A 1L at St. Thomas University School of Law in Miami wrote to say she enjoyed The “Companion Text” to Law School and especially connected to the chapter on the personality changes that occur in law students, specifically, becoming overly analytical. She gave a funny example:
I find it hard trying to switch gears back and forth from analytical law school mode to normal person mode.
We are trained to “think like lawyers” every waking moment of the day. But that doesn’t always work around our non-law student loved ones. It creates a kind of dissonance, I guess.

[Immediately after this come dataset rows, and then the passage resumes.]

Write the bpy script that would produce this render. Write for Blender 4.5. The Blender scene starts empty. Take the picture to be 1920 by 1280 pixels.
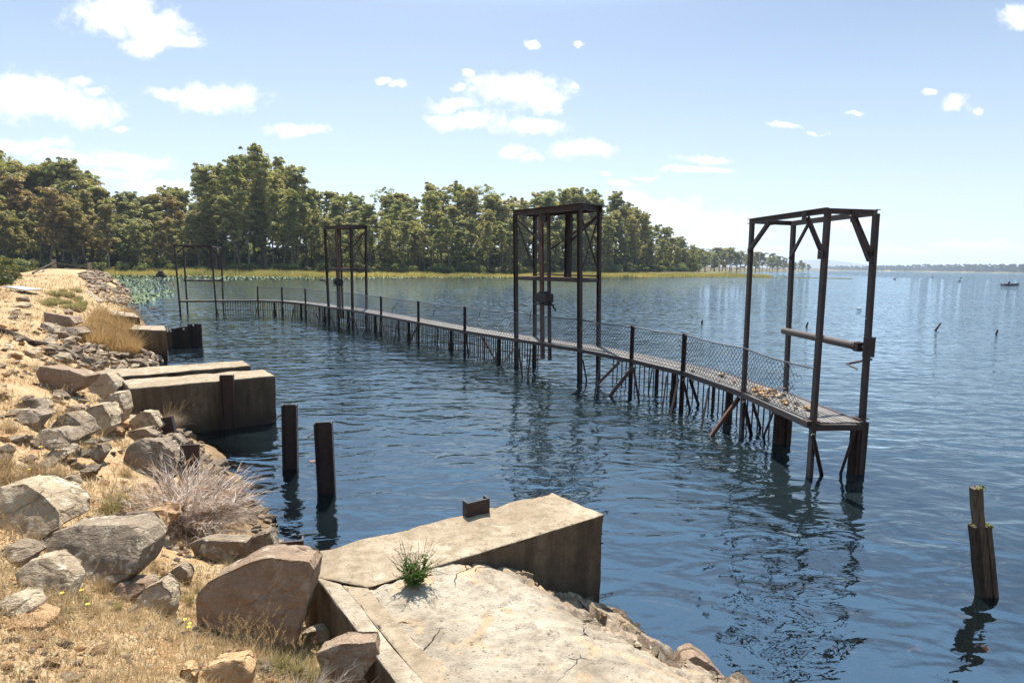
import bpy, bmesh, math, random
import numpy as np
from mathutils import Vector, Matrix
random.seed(7); RNG = np.random.default_rng(11)
SC = bpy.context.scene
COL = SC.collection
R = math.radians
# ------------------------------------------------------------------ camera maths
FPX, EYE = 1120.0, 3.6
PITCH, ROLL = math.atan(141.7/1120), math.atan(.0125)
_F = np.array((0, math.cos(PITCH), -math.sin(PITCH)))
_U0 = np.array((0, math.sin(PITCH), math.cos(PITCH))); _R0 = np.array((1.0, 0, 0))
_R = math.cos(ROLL)*_R0 + math.sin(ROLL)*_U0
_U = math.cos(ROLL)*_U0 - math.sin(ROLL)*_R0
def ray(px, py): return _F + (px-960)/FPX*_R - (py-640)/FPX*_U
def G(px, py, z=0.0):
    d = ray(px, py); t = (z-EYE)/d[2]
    return Vector((d[0]*t, d[1]*t, z))
def P(px, py, Y):
    d = ray(px, py); t = Y/d[1]
    return Vector((d[0]*t, Y, EYE+d[2]*t))
def XY(px, Y):
    d = ray(px, 498); return (d[0]/d[1]*Y, Y)

# ------------------------------------------------------------------ noise
def _hash(ix, iy, seed):
    h = (ix*374761393 + iy*668265263 + seed*974634777) & 0xffffffff
    h = ((h ^ (h >> 13))*1274126177) & 0xffffffff
    return ((h ^ (h >> 16)) & 0xffff)/65535.0
def vnoise(x, y, seed=0):
    x = np.asarray(x, float); y = np.asarray(y, float)
    ix = np.floor(x).astype(np.int64); iy = np.floor(y).astype(np.int64)
    fx = x-ix; fy = y-iy; fx = fx*fx*(3-2*fx); fy = fy*fy*(3-2*fy)
    a = _hash(ix, iy, seed); b = _hash(ix+1, iy, seed); c = _hash(ix, iy+1, seed); d = _hash(ix+1, iy+1, seed)
    return (a*(1-fx)+b*fx)*(1-fy) + (c*(1-fx)+d*fx)*fy
def fbm(x, y, o=4, seed=0):
    s = 0; a = .5
    for i in range(o):
        s = s + a*(vnoise(x, y, seed+i)-.5); a *= .5; x = x*2.03+13.1; y = y*2.03+7.7
    return s*2
# ------------------------------------------------------------------ terrain function
LAKE = [(60,-45),(20,-9),(6,1.2),(3.2,3.5),(1.95,4.6),(1.35,5.1),(.6,5.05),(-.8,5.2),(-1.8,5.9),(-2.7,6.9),(-3.55,8.2),(-4.6,9.6),
        (-5.6,10.9),(-7.2,12.6),(-9.0,15.2),(-10.9,18),(-12.1,20.3),(-13.6,22.4),(-17,27.5),(-22,35.5),(-30.7,47.3),(-37,58),(-52,80),
        (-78,118),(-105,156),(-47.7,157),(6.6,193),XY(1240,228),XY(1440,262),XY(1425,330),XY(1330,420),XY(1390,620),XY(1450,850),XY(1518,1150),
        XY(1500,1700),XY(1555,3500),XY(1640,3200),XY(1740,2800),XY(1920,2100),XY(2400,1500),(4000,800),(4000,-3000),(60,-60)]
_LP = np.array(LAKE, float)
def lake_sd(x, y):
    """distance to the shoreline, positive on land"""
    x = np.asarray(x, float); y = np.asarray(y, float)
    best = np.full(x.shape, 1e18); ins = np.zeros(x.shape, bool)
    n = len(_LP)
    for i in range(n):
        ax, ay = _LP[i]; bx, by = _LP[(i+1) % n]
        ex, ey = bx-ax, by-ay
        t = np.clip(((x-ax)*ex+(y-ay)*ey)/(ex*ex+ey*ey), 0, 1)
        best = np.minimum(best, (x-ax-t*ex)**2+(y-ay-t*ey)**2)
        c = (ay > y) != (by > y)
        with np.errstate(divide='ignore', invalid='ignore'):
            xi = ax + (y-ay)*ex/(ey if ey != 0 else 1e-9)
        ins ^= c & (x < xi)
    d = np.sqrt(best)
    return np.where(ins, -d, d)
def sstep(a, b, x):
    t = np.clip((x-a)/(b-a), 0, 1); return t*t*(3-2*t)
ABUT = np.array([(-1.85,4.95),(-.45,2.1),(.9,2.1),(1.4,4.4),(.95,5.85),(.47,6.46)], float)
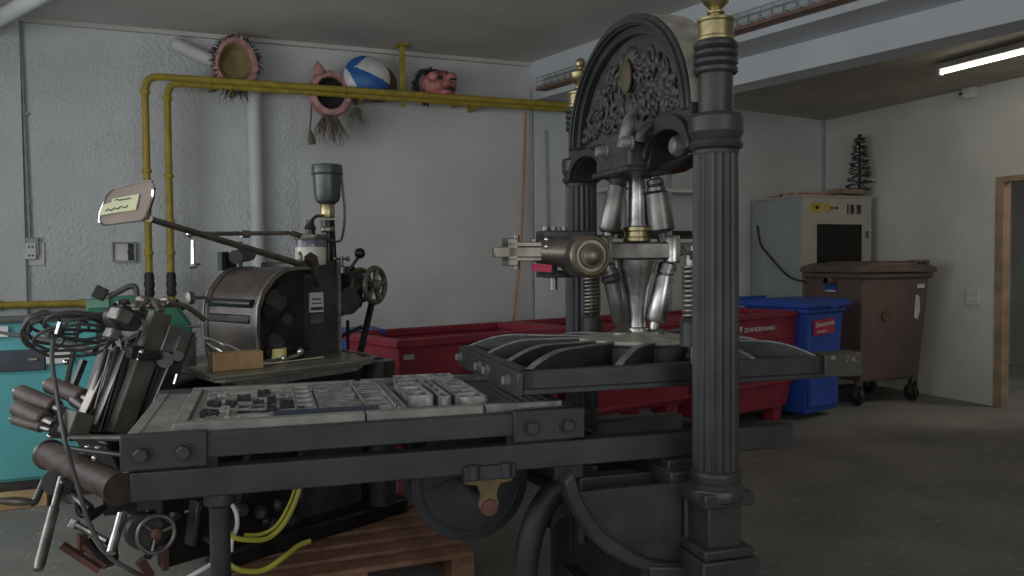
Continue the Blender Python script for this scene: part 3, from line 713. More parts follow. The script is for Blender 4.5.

A lot of times when I try to explain law school things to friends and family and they just don’t get it, I either don’t have the energy to figure out how to communicate it accurately or the communication gap comes during a particularly stressful period—just before memos are due, for example—and I am afraid to open my mouth because I might erupt with irritable snaps or some other stream of emotion that isn’t really directed toward my loved ones but will likely end up coming out that way.
Here’s a story that could be in The “Companion Text” to Law School about the whole mental rewiring process law students go through as they work their way through law school and the confusion that ensues as family members try to figure out what the heck is going on. I called my grandpa and the conversation went like this:
Me: “What’cha doing?”
Grandpa: “Well, I just walked through the door.”
Me: “Oh. Which door?”
Grandpa: Silence…
Finally, after a long pause, he burst into laughter and said, “I just walked through the door to my house! I thought that was a given!” He laughed about it, but I could tell there was a little shock in his voice, like he thought I had lost my marbles.
I then had to explain to him that law students constantly clarify and ask questions because our brains have been trained think that way! Of course, it’s not that I lacked the common sense to assume he was implying he just got home and “walked through the door” of his house—but it’s like the law student in me had to ask just to be sure.
I have had other people make comments (half-jokingly, half seriously) about the fact that my “common sense” seems to have gone out the window since I became a law student. I’m sure I’m not the only one who experiences this—family members and friends don’t realize that lawyers and law students see factual assumptions as no-nos.
Being well-trained in critical-thinking skills–including knowing that the most accurate answer to most questions in law or life is “It depends on the facts”–is both a blessing and a curse to law students and lawyers. If you want a balanced, well-reasoned answer to a vexing question, ask a lawyer. On the other hand, law students and lawyers can drive people around them nuts by overanalyzing every word spoken.